Photo by Sonya Pencheva, Ralph Rinzler Folklife Archives

Image Description An array of decorated Pakistani truck accessories: 1. A license plate enclosed in a metal frame with a clear plexiglass window is decorated with two colorful peacocks facing each other with green diamond patterns and long, red feathered tails. 2. A metal hood ornament in the shape of an airplane poised to take off is decorated with multicolored, scalloped vinyl tape outlining the nose, wings, and tail. Small red landing lights hang off the wings and tail. 3. A blooming flower ornament is decorated with two rows of orange and yellow petals that rise up around a single large jingle bell. Two additional pairs of bells rest nearby. 4. A hubcap ornament with a raised center is framed by four crosspieces that meet in the center to make a stepped shape like a pyramid that rises six inches beyond the wheel. All surfaces are decorated with red and yellow zigzag tape and cut floral designs.

Pakistani Truck Ornaments

The Pakistani painted truck was one of the highlights of the 2002 Smithsonian Folklife Festival program, The Silk Road: Connecting Cultures, Creating Trust. Placed in the center of the Festival adjacent to two Bactrian camels, the truck vividly represented a modern means of transportation along the historic Silk Road trade route.

An array of ornamental parts spark memories of a remarkable program

Gallery
  • License plate
  • Hood ornament
  • Hubcap
  • Tailgate ornament

The Smithsonian’s Pakistani painted truck began as a very ordinary 1976 Bedford that served a steel mill in Pakistan. The Smithsonian knew that it needed a modern means of transportation for its 2002 Festival program on the Silk Road and hired J. Mark Kenoyer, a professor of anthropology at the University of Wisconsin–Madison with expertise in Pakistan and India, to purchase a vehicle and arrange for its transformation. In Karachi, Kenoyer found two artists: Jamil Uddin to rebuild the Bedford from the chassis up with steel, chrome, mirrors, and more, and Haider Ali to paint the vehicle in vivid colors and spectacular designs.

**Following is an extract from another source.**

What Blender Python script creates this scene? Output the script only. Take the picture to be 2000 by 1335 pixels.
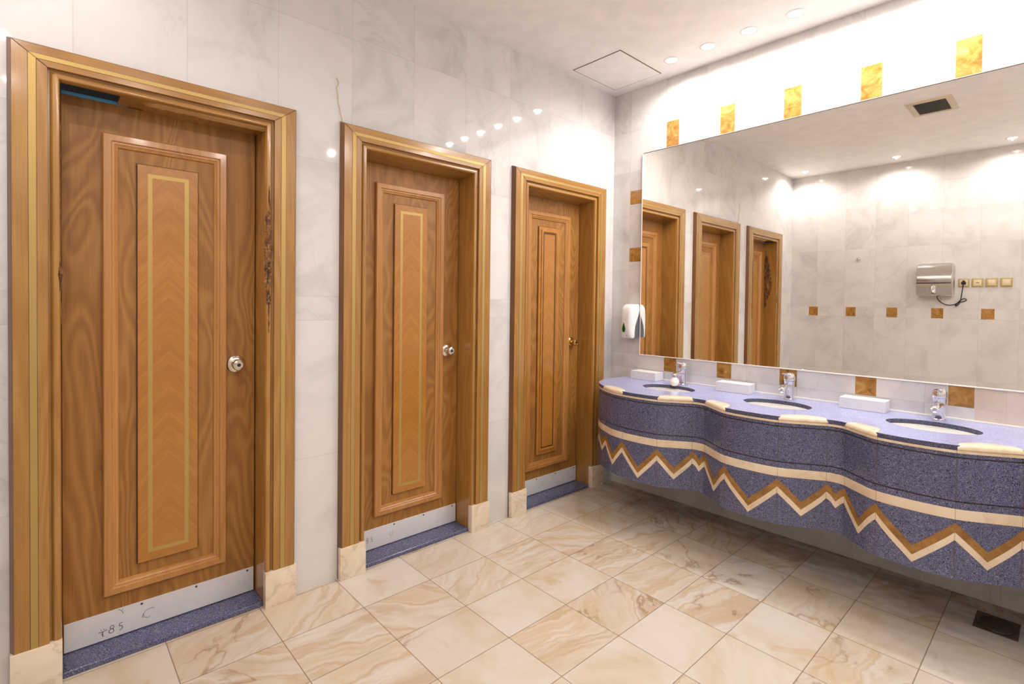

Shipping the truck to the Washington, D.C., was a logistical challenge. The original itinerary was to travel by cargo ship from Karachi to Fujairah (United Arab Emirates), then to Kaohsiung (Taiwan), and finally through the Panama Canal to Norfolk, Virginia, where the Smithsonian would collect it. However, when the ship missed its connection in Kaohsiung, we suddenly had to scramble to put the truck on a ship to Long Beach, California, and then on a lowboy trailer across the country directly to the National Mall, where it arrived just two days before the start of the Festival. This saga of transportation was so impressive that it became the cover story for the July 8, 2002, issue of Traffic World: The Logistics News Weekly.

Gallery
  • The truck, finally parked at the Festival, with the airplane hood ornament and decorated license plate visible.
  • Jamil Uddin creating shell-inlaid teak trim for the restored truck.

The truck returned briefly to the National Mall for the 2006 and 2007 Festivals, where Jamil Uddin did some touch-up work in 2006. But in the years following, the truck sat fully exposed to the elements outside a Smithsonian storage facility in Prince George’s County, Maryland, causing the brilliant colors to fade and the polished metal to rust. Loraine Torstrup, a longtime fan of painted trucks due to her frequent visits to Pakistan, contacted the Smithsonian in June 2021 and took possession of the vehicle in May 2022, moving it to her home in New Jersey. However, the Smithsonian retained a few ornamental parts—such as the hubcap and license-plate holder—to remind everyone of the truck’s storied history and Festival glory.

Gallery
  • Jamil Uddin works on the truck’s restoration at the 2006 Festival.
  • Front and rear views of the truck, prior to removal of the ornaments featured in this entry, as the truck was prepared for shipment to New Jersey in 2022.